Before Rajoy’s statements, other members of the Spanish Government
and the PP had said similar things. In addition, on Monday the PP
already announced that the Public Prosecution Office would file a
judicial complaint against the Catalan President and other member of the
Catalan Government. The Public Prosecution Office had not made any
statement in this regard.
The show of the Public Prosecution Office
This complaint has been a political soap opera that has lasted the
past 10 days, in which the PP and the Spanish Government publicly asked
the Director of the Public Prosecution Office to act – sometimes in
quite a demanding way – and, at the same time, they were hypocritically
denying having put any pressure on Torres-Dulce. On Wednesday last week,
Torres-Dulce met with his delegate in Barcelona, José María Romero de
Tejada, in order to agree on a line to take and gather the support from
prosecutors based in Barcelona. They agreed to put the final decision on
whether to file the request or not in the hands of the Catalonia-based
prosecutors.
Last Monday, the 9 prosecutors that form that highest public
prosecution council in Catalonia unanimously agreed to reject the
complaint because they considered it lacked legal basis. However,
Torres-Dulce announced he would organise a meeting on Wednesday with
Spain’s main prosecutors in order to carry it out anyway. With this
move, the Spain’s General Prosecutor proved he was putting the decisions
in the hands of Barcelona-based officers to gather their support and to
pretend that the complaint had been filed for legal reasons and not
because of political instructions sent from Madrid. On Tuesday the
Catalan prosecutors said they would file the complaint if they were told
to do so, since they belong to a hierarchical body. Therefore, the
rebellion of the Catalan prosecutors did not become a schism in this
basic pillar of the Spanish legal system. Meanwhile, the PP and the
Spanish Government were insisting that Torres-Dulce should react and
file the complaint at once. On Wednesday, the council grouping Spain’s
main prosecutors, from high courts and heading specialised law divisions
(many of them belonging to a conservative association) backed
Torres-Dulce after a 4.5 hour meeting, although not unanimously. After
the meeting, the Director of the Public Prosecution Office confirmed
that the complaint would be filed “within this week”.

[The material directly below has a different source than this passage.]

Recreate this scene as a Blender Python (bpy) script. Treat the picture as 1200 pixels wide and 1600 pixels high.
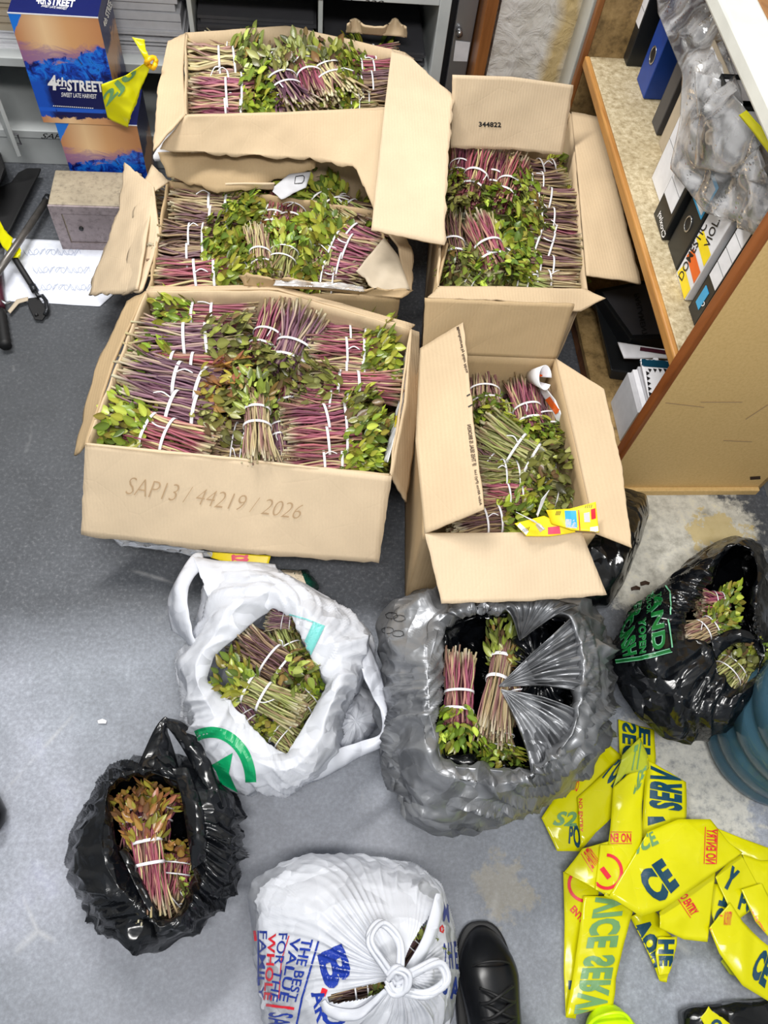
import bpy, bmesh, math, random
import numpy as np
from mathutils import Vector, Matrix, noise
from mathutils.bvhtree import BVHTree
for o in list(bpy.data.objects): bpy.data.objects.remove(o)
S = bpy.context.scene; COL = S.collection
# ------------------------------------------------------------------ camera, world, lights, exposure
CAM_H = 1.6; FPX = 1202.0
def _basis(nadir=(483, 1455), xv=(11756, 765)):
    dz = np.array([nadir[0]-600, nadir[1]-800, FPX]); dz /= np.linalg.norm(dz)
    dx = np.array([xv[0]-600, xv[1]-800, FPX]); dx -= dz*dx.dot(dz); dx /= np.linalg.norm(dx)
    return np.array([dx, np.cross(dx, dz), -dz])
RB = _basis()
cd = bpy.data.cameras.new('camera'); cam = bpy.data.objects.new('camera', cd); COL.objects.link(cam)
cd.sensor_fit = 'VERTICAL'; cd.sensor_height = 24; cd.lens = 24*FPX/1600; cd.clip_start = .02
M = Matrix.Identity(4)
for i in range(3):
    M[i][0] = RB[i][0]; M[i][1] = -RB[i][1]; M[i][2] = -RB[i][2]
M[2][3] = CAM_H
cam.matrix_world = M; S.camera = cam
w = bpy.data.worlds.new('world'); S.world = w; w.use_nodes = True
w.node_tree.nodes['Background'].inputs[0].default_value = (.86, .93, 1, 1)
w.node_tree.nodes['Background'].inputs[1].default_value = .29
def area(name, loc, sx, sy, power, target, col=(1, .98, .95)):
    l = bpy.data.lights.new(name, 'AREA'); l.shape = 'RECTANGLE'; l.size = sx; l.size_y = sy; l.energy = power; l.color = col
    o = bpy.data.objects.new(name, l); COL.objects.link(o); o.location = loc
    o.rotation_euler = (Vector(target)-Vector(loc)).to_track_quat('-Z', 'Y').to_euler(); return o
area('ceiling_tube_light', (-.55, 1.85, 2.45), 1.3, .2, 45, (-.1, 1.1, 0))
area('ceiling_tube_light', (.05, -.35, 2.6), 1.3, .3, 41, (.25, .8, 0))
S.view_settings.view_transform = 'Standard'; S.view_settings.look = 'None'; S.view_settings.gamma = 1
S.view_settings.use_curve_mapping = False; S.view_settings.exposure = 0.38

# ------------------------------------------------------------------ measuring: pixel of the photograph -> point of the room
def ray(x, y): return RB @ np.array([x-600, y-800, FPX])
def P(x, y, z=0.):
    r = ray(x, y); t = (z-CAM_H)/r[2]; return Vector((r[0]*t, r[1]*t, z))
def PY(x, y, Y):
    r = ray(x, y); t = Y/r[1]; return Vector((r[0]*t, Y, CAM_H+r[2]*t))
def PX(x, y, X):
    r = ray(x, y); t = X/r[0]; return Vector((X, r[1]*t, CAM_H+r[2]*t))
def pix(p):
    q = RB.T @ np.array([p[0], p[1], p[2]-CAM_H]); return q[0]/q[2]*FPX+600, q[1]/q[2]*FPX+800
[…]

A complaint against Mas, Ortega and Rigau for 4 felonies
In the end, after speculation about who exactly will be targeted, the
complaint will be not only against the President of the Catalan
Government, Artur Mas, as the main person responsible for the vote, but
also against the Vice President, Joana Ortega, who coordinated the
vote’s logistics and announced turnout figures and early results, and
the Education Minister, Irene Rigau, who authorised using public
high-schools to host polling stations. The will be accused of
“usurpation” for having authorised a “hidden referendum” despite not
having had the powers to do so; “disobedience” for not having respected
the temporary suspension of the Constitutional Court; “embezzlement” for
using public money and resources for the vote; and “perversion of a
legal process” for carrying out a public administration process in the
knowledge it had been temporarily suspended by the Constitutional Court.
However, many legal experts consider that there are not enough legal
bases for such accusations. Firstly, the vote was not “a hidden
referendum” but “a citizen participation process”, which the Catalan
Government has the powers organise. Secondly, it is hard to argue that
they committed “embezzlement” by using public resources in a process in
which 2.3 million citizens participated, clearly showing the public
interest of such a process. Thirdly, according to Spanish legislation,
in order to disobey a court the court has to have sent a reminder or a
warning, in addition to the original verdict, which was not the case.
Finally, “perversion of a legal process” requires public officers to
have consciously made an unfair decision, which does not really fit into
a citizen participation process run by volunteers.